**Short problem:**
Write out all of the lines below, exactly and completely.

**Material provided:**
■ ■ ■ ■

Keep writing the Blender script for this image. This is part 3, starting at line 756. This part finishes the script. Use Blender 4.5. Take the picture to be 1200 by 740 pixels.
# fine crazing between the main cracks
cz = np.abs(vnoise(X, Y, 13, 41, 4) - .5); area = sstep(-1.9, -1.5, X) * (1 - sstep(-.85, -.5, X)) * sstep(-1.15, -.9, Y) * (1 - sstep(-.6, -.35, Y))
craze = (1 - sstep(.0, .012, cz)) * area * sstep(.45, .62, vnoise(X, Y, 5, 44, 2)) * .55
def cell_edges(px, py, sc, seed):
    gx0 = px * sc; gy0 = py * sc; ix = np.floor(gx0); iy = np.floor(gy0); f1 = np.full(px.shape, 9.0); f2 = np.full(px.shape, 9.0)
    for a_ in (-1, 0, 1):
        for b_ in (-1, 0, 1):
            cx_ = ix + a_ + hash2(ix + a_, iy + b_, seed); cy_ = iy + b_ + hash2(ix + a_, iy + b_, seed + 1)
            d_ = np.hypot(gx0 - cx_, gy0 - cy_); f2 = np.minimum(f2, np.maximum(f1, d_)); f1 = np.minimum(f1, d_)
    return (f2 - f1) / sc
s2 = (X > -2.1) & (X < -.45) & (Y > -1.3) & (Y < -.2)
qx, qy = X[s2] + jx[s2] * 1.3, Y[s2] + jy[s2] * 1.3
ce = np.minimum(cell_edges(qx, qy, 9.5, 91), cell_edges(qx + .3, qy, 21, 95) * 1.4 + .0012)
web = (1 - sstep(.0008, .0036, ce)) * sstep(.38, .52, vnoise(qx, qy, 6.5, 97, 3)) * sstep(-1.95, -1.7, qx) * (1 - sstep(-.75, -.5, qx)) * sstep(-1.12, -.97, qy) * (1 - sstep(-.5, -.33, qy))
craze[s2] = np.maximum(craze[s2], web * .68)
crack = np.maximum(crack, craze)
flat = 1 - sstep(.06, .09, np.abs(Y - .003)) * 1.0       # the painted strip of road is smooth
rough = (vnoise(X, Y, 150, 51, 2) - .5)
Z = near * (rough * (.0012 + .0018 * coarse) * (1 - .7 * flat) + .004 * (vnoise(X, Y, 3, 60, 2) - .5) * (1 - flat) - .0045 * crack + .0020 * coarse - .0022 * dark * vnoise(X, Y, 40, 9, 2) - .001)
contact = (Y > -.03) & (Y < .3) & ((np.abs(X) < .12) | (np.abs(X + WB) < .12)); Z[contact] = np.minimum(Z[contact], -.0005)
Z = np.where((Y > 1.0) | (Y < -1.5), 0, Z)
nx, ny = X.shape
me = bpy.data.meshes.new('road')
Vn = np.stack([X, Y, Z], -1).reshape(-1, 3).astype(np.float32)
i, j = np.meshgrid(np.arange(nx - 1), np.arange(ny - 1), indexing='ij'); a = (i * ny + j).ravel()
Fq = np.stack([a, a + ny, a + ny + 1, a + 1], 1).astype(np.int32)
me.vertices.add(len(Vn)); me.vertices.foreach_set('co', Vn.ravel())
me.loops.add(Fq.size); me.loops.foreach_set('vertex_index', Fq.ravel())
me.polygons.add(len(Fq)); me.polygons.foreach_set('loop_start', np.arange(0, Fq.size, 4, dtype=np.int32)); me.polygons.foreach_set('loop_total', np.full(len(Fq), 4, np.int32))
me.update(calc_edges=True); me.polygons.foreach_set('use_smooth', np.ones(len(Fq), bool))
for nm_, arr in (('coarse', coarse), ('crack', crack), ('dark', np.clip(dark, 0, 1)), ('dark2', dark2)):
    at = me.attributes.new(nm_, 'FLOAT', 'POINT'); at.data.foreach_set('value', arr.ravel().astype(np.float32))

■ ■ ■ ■

**Solution to this exercise:**
Keep writing the Blender script for this image. This is part 3, starting at line 756. This part finishes the script. Use Blender 4.5. Take the picture to be 1200 by 740 pixels.
# fine crazing between the main cracks
cz = np.abs(vnoise(X, Y, 13, 41, 4) - .5); area = sstep(-1.9, -1.5, X) * (1 - sstep(-.85, -.5, X)) * sstep(-1.15, -.9, Y) * (1 - sstep(-.6, -.35, Y))
craze = (1 - sstep(.0, .012, cz)) * area * sstep(.45, .62, vnoise(X, Y, 5, 44, 2)) * .55
def cell_edges(px, py, sc, seed):
    gx0 = px * sc; gy0 = py * sc; ix = np.floor(gx0); iy = np.floor(gy0); f1 = np.full(px.shape, 9.0); f2 = np.full(px.shape, 9.0)
    for a_ in (-1, 0, 1):
        for b_ in (-1, 0, 1):
            cx_ = ix + a_ + hash2(ix + a_, iy + b_, seed); cy_ = iy + b_ + hash2(ix + a_, iy + b_, seed + 1)
            d_ = np.hypot(gx0 - cx_, gy0 - cy_); f2 = np.minimum(f2, np.maximum(f1, d_)); f1 = np.minimum(f1, d_)
    return (f2 - f1) / sc
s2 = (X > -2.1) & (X < -.45) & (Y > -1.3) & (Y < -.2)
qx, qy = X[s2] + jx[s2] * 1.3, Y[s2] + jy[s2] * 1.3
ce = np.minimum(cell_edges(qx, qy, 9.5, 91), cell_edges(qx + .3, qy, 21, 95) * 1.4 + .0012)
web = (1 - sstep(.0008, .0036, ce)) * sstep(.38, .52, vnoise(qx, qy, 6.5, 97, 3)) * sstep(-1.95, -1.7, qx) * (1 - sstep(-.75, -.5, qx)) * sstep(-1.12, -.97, qy) * (1 - sstep(-.5, -.33, qy))
craze[s2] = np.maximum(craze[s2], web * .68)
crack = np.maximum(crack, craze)
flat = 1 - sstep(.06, .09, np.abs(Y - .003)) * 1.0       # the painted strip of road is smooth
rough = (vnoise(X, Y, 150, 51, 2) - .5)
Z = near * (rough * (.0012 + .0018 * coarse) * (1 - .7 * flat) + .004 * (vnoise(X, Y, 3, 60, 2) - .5) * (1 - flat) - .0045 * crack + .0020 * coarse - .0022 * dark * vnoise(X, Y, 40, 9, 2) - .001)
contact = (Y > -.03) & (Y < .3) & ((np.abs(X) < .12) | (np.abs(X + WB) < .12)); Z[contact] = np.minimum(Z[contact], -.0005)
Z = np.where((Y > 1.0) | (Y < -1.5), 0, Z)
nx, ny = X.shape
me = bpy.data.meshes.new('road')
Vn = np.stack([X, Y, Z], -1).reshape(-1, 3).astype(np.float32)
i, j = np.meshgrid(np.arange(nx - 1), np.arange(ny - 1), indexing='ij'); a = (i * ny + j).ravel()
Fq = np.stack([a, a + ny, a + ny + 1, a + 1], 1).astype(np.int32)
me.vertices.add(len(Vn)); me.vertices.foreach_set('co', Vn.ravel())
me.loops.add(Fq.size); me.loops.foreach_set('vertex_index', Fq.ravel())
me.polygons.add(len(Fq)); me.polygons.foreach_set('loop_start', np.arange(0, Fq.size, 4, dtype=np.int32)); me.polygons.foreach_set('loop_total', np.full(len(Fq), 4, np.int32))
me.update(calc_edges=True); me.polygons.foreach_set('use_smooth', np.ones(len(Fq), bool))
for nm_, arr in (('coarse', coarse), ('crack', crack), ('dark', np.clip(dark, 0, 1)), ('dark2', dark2)):
    at = me.attributes.new(nm_, 'FLOAT', 'POINT'); at.data.foreach_set('value', arr.ravel().astype(np.float32))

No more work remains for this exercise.